In più, sottolineano i giudici nei provvedimenti, tutti sono stati rinchiusi in quelle strutture, dunque di fatto detenuti “senza una base giuridica chiara e accessibile e in assenza di un provvedimento motivato che disponesse detenzione”. Per questo, per la Cedu, sono stati “privati arbitrariamente della libertà”. E poco importa che esistano possibilità di contestare la cosa: in assenza di contestazione formale o provvedimento “la Corte – si legge nelle carte - non vede come le autorità avrebbero potuto informare il ricorrente delle ragioni giuridiche della sua privazione della libertà o fornirgli informazioni informazioni sufficienti per consentirgli di contestare dinanzi ad un tribunale i motivi della sua detenzione di fatto”. Traduzione: se non c’è accusa formale, né provvedimento che disponga e motivi la detenzione come si fa a contestarlo? Ecco perché la Corte ha ritenuto sanzionabile il trattenimento a Lampedusa Per altro in una struttura “inadeguata” e “fatiscente” e in “condizioni inumane e degradanti”.
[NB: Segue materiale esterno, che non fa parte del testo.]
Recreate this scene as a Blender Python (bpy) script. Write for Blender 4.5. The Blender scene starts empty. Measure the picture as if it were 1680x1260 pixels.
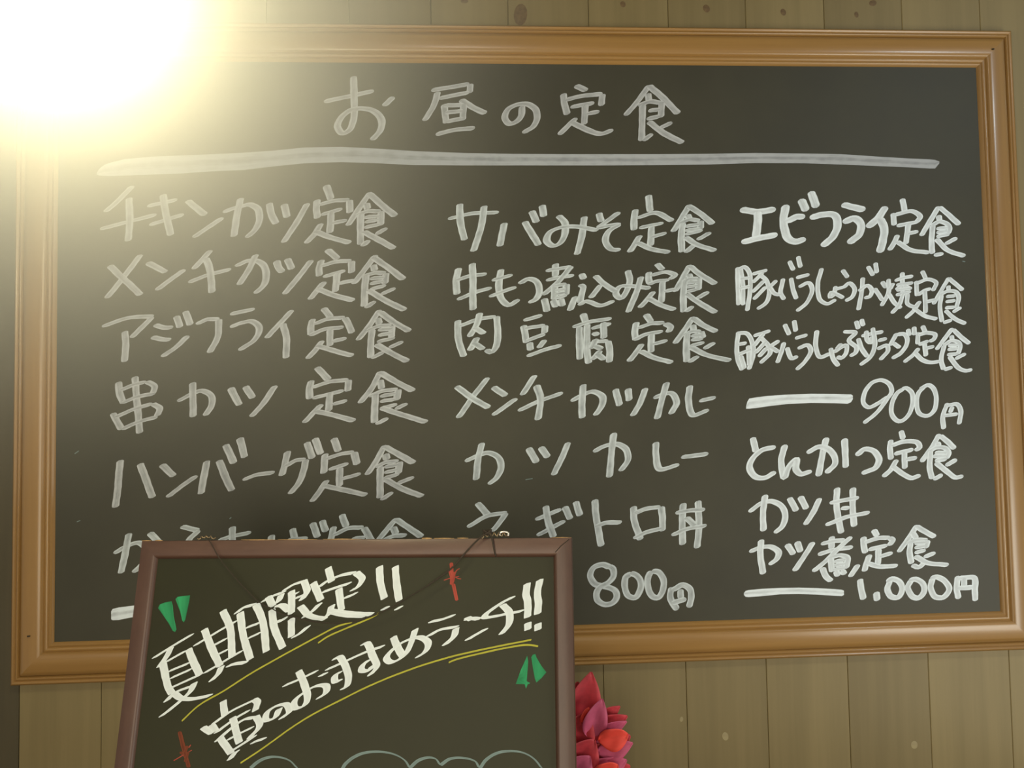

Che sia tutto reale, concreto e provato, i giudici non usano neanche troppe parole per spiegarlo. Ci sono sentenze che lo hanno già stabilito, ricorda la Corte, anche a partire dalle relazioni del Garante dei diritti delle persone detenute che per diversi anni ha denunciato che l’hotspot era collocato in una struttura “sporca e fatiscente”, mancante di spazi e servizi a sufficienza, a partire dai posti letto. Nel 2019 si segnalava inoltre che nell’hotspot c’erano solo due bagni condivisi da quaranta persone, in molti erano stati costretti a dormire fuori dalle palazzine, in cui c’era sempre o troppo caldo o troppo freddo.

Sentenze che si inseriscono nel solco delle precedenti pronunce in materia, in molto le ricalcano, su certi aspetti vanno anche oltre, certificando ulteriori violazioni delle norme comunitarie. La fotografia arriva fino al 2019. Da allora, poco o nulla è cambiato. E l’Italia potrebbe materialmente pagarlo a caro prezzo.